O historiador Robert Darnton é quem nos orienta a respeito da possibilidade de leitura das práticas sociais, "porque se pode ler um ritual ou uma cidade, da mesma maneira como se pode ler um conto popular ou um texto filosófico", advertindo o autor para a busca dos significados que surgem a cada novo olhar sobre o objeto. Significado que se altera em decorrência das experiências vivenciadas pelo pesquisador e igualmente pelo leitor.
Nesse exercício de decifração das práticas sociais o importante é intuir as tensões existentes entre as estratégicas discursivas e as técnicas de apropriação, assim, o desafio fundamental para o historiador é perceber a relação que se estabelece entre os textos disponíveis e as práticas originadas.
Como coloca Darnton, a História Cultural se interessa pela forma como as pessoas pensam, como interpretam o mundo, conferem-lhe significado e lhe infundem emoção .
O discurso historiográfico, longe de se comprometer com a veracidade dos fatos, surge a partir das escolhas do pesquisador, das suas experiências e preferências; da sua sensibilidade ao enxergar as pistas deixadas pelas pegadas dos homens no tempo, ao observar fatos aparentemente insignificantes inseridos na realidade complexa, mas nem sempre perceptível em um primeiro momento.
Assim entendemos que a partir das vivências, das sensibilidades e dos vestígios que permanecem no rastro do acontecido é que a escrita da história ganha forma, em uma atividade de reunião e organização das lacunas, conflitos e discursos da memória coletiva.
As pesquisas científicas quando se apresentam ao público leitor revelam-se como obras prontas, sem lacunas ou silêncios e escondem no discurso todas as fraquezas e dificuldades que levaram à realização da investigação. O sujeito por trás da sua elaboração torna-se oculto, independente da sua linha de estudos e dos seus recortes temáticos, espaciais e temporais.
Logo, na sua confecção são adotados procedimentos que, em certa medida, demonstram os obstáculos enfrentados pelo pesquisador ao longo do desenvolvimento de seu labor, mas que muitas vezes não aparecem explícitas ao final do texto por ele redigido.
Destarte, como coloca o filósofo, teólogo e historiador Michel De Certeau, a escrita não é simplesmente o reverso da pesquisa, é sim, um momento específico da historiografia, responsável por uma prática social.
Uma proposta inicial pode ser facilmente alterada ao longo de sua execução. Um fator que corrobora eficazmente para esta transformação constante da escrita é o problema da aceitação do trabalho pelos pares, o lugar de onde se fala, a discussão com a academia e o entendimento com outros autores. É nessa relação entre a prática e o texto que o historiador se filia, mediado pelas técnicas, métodos e topografias de interesse. Um trabalho que se realiza por meio de uma série de enquadramentos e referências, recusando e aceitando diálogos, conexões e cruzamentos, recortando a experiência e estabelecendo um jogo de pertencimentos e afastamentos.
A narrativa para Certeau apresenta-se como uma interpretação, uma adaptação criativa do pesquisador utilizando-se do suporte teórico metodológico fornecido pelo ambiente e suas relações.

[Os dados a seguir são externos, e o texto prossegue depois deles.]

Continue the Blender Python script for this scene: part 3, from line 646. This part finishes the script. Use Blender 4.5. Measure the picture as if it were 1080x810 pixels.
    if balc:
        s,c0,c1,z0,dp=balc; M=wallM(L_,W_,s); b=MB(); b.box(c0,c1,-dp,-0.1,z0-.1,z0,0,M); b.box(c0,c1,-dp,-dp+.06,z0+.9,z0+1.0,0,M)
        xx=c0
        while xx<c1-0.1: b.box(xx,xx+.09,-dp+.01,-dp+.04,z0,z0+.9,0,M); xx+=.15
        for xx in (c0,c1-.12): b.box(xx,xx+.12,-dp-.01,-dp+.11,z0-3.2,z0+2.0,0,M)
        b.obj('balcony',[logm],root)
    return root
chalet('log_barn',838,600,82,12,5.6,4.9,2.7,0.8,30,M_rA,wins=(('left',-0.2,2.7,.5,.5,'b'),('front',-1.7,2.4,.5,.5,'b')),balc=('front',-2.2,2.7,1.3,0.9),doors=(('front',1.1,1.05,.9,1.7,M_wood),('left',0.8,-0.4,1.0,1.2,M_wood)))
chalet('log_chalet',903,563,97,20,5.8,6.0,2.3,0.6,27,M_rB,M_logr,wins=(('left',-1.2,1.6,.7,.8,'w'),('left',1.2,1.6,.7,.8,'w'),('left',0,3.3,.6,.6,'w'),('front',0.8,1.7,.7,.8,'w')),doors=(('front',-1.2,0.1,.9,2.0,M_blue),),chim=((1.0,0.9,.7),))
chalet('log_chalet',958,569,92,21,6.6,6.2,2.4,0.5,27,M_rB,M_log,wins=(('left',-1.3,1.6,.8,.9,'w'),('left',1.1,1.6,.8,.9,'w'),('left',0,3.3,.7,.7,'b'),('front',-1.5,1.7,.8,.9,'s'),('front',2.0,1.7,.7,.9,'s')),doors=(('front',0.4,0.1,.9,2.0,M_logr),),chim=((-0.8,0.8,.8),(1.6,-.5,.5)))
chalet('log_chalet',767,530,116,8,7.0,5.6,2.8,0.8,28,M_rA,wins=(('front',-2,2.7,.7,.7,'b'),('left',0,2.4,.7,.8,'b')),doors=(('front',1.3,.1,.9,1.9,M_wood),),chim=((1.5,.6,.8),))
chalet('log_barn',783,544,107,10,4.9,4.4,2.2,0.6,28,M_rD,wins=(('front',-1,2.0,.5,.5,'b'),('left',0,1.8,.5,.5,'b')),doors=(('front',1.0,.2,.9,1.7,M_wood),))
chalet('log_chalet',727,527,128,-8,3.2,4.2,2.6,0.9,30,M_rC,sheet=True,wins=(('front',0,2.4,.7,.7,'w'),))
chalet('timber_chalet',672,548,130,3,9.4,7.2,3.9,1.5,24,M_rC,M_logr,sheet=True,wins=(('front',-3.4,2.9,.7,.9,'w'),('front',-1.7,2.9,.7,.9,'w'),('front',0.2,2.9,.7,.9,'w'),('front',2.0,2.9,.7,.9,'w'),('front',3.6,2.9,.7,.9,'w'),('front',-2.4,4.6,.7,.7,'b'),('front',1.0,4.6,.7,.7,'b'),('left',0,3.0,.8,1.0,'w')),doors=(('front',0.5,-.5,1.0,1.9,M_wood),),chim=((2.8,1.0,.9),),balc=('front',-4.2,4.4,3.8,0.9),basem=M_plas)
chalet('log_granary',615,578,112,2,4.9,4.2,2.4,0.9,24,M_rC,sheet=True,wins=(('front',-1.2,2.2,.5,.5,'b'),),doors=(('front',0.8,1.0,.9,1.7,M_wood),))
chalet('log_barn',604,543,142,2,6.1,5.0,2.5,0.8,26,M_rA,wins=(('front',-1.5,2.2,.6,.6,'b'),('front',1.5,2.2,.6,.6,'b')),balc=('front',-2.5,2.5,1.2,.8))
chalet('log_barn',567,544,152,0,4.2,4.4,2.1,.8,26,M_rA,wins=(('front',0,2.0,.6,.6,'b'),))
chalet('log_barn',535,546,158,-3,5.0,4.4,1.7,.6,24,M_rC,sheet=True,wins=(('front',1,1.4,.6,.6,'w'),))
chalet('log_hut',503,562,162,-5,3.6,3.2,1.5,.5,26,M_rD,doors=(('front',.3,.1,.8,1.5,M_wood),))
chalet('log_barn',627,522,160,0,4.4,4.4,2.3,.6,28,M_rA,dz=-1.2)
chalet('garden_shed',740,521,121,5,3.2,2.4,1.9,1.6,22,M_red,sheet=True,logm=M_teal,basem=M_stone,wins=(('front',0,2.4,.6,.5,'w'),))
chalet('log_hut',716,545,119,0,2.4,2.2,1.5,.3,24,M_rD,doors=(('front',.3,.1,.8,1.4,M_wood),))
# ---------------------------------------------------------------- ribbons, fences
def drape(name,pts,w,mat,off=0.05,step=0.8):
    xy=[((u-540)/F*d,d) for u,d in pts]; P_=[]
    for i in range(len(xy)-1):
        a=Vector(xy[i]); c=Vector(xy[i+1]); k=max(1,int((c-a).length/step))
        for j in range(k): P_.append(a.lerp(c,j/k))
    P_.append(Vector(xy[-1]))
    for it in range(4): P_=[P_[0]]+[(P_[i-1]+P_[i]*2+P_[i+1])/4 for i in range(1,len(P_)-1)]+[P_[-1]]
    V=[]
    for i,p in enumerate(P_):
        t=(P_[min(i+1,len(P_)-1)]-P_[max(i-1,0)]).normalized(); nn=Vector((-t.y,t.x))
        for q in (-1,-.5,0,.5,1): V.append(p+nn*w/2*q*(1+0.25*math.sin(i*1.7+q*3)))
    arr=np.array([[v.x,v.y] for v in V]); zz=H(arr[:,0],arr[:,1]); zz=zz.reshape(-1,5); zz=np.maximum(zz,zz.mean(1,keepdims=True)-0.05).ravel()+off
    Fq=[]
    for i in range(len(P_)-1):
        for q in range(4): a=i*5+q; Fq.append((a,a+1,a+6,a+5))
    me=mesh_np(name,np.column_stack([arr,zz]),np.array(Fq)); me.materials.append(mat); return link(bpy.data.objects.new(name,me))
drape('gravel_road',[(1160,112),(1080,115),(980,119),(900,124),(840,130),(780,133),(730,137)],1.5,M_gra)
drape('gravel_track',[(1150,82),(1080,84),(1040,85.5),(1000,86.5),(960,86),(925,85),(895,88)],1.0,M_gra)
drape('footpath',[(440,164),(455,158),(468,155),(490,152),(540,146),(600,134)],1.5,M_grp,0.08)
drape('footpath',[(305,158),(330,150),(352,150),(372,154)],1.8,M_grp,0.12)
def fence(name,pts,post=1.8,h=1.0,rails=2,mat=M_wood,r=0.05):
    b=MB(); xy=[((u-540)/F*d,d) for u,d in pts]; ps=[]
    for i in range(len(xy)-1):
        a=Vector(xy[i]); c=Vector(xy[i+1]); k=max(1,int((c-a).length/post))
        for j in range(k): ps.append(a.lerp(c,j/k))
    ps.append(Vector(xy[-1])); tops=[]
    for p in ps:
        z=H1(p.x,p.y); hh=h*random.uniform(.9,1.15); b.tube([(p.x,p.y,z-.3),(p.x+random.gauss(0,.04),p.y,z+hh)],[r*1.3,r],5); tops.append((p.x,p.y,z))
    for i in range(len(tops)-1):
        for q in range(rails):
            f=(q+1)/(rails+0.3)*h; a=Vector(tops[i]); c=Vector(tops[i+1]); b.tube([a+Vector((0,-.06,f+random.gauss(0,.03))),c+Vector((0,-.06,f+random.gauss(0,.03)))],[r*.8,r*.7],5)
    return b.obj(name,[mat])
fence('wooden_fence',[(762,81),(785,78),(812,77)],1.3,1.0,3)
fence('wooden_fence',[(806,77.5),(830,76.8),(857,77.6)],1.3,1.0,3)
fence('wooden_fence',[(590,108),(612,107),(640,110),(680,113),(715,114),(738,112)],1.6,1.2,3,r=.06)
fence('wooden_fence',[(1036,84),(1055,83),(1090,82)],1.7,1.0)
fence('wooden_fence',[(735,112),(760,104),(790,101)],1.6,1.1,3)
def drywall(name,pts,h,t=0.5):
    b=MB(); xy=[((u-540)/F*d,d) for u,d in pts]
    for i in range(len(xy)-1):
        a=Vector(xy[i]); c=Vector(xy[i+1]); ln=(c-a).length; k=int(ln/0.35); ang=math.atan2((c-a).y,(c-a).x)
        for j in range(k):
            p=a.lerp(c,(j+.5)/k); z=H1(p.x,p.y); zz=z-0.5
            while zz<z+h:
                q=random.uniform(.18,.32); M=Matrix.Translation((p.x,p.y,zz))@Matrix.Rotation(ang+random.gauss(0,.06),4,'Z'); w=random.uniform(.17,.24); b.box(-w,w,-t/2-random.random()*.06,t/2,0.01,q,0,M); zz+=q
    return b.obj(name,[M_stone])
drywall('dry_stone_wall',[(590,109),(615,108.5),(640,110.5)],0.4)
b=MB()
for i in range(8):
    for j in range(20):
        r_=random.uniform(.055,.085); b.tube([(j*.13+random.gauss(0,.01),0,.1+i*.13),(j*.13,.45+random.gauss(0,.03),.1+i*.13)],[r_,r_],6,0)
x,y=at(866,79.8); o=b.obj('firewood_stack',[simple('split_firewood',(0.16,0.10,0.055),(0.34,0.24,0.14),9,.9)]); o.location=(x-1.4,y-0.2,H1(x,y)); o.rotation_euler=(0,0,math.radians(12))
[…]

Toda pesquisa histórica se articula com um lugar de produção sócio-econômico, político e cultural... Ela está, pois, submetida a imposições, ligada a privilégios, enraizada em uma particularidade. É em função deste lugar que se instauram os métodos, que se delineia uma topografia de interesses, que os documentos e as questões, que lhes serão propostas, se organizam.
Um texto só existe se houver leitores para lhes atribuírem sentidos e novas interpretações, logo, os receptores criam quadros múltiplos de explicação a partir de seus lugares e experiências, mas também subvertem, não se sujeitam passivamente às intenções do autor. Assim como um texto se modifica a cada nova abordagem, também se torna diferenciado ao ser disseminado através de variados fluxos e suportes.
Pois como nos lembrou Michel de Certeau, numa passagem do livro A invenção do cotidiano ? Artes de fazer,

Longe de serem escritores, fundadores de um lugar próprio, herdeiros dos lavradores de antanho ? mas, sobre o solo da linguagem, cavadores de poços e construtores de casas -, os leitores são viajantes: eles circulam sobre as terras de outrem, caçam, furtivamente, como nômades através de campos que não escreveram, arrebatam os bens do Egito para com eles se regalar. A escrita acumula, estoca, resiste ao tempo pelo estabelecimento de um lugar, e multiplica a sua produção pelo expansionismo da reprodução. A leitura não se protege contra o desgaste do tempo (nós nos esquecemos e nós a esquecemos); ela pouco ou nada conserva de suas aquisições, e cada lugar por onde ela passa é a repetição do paraíso.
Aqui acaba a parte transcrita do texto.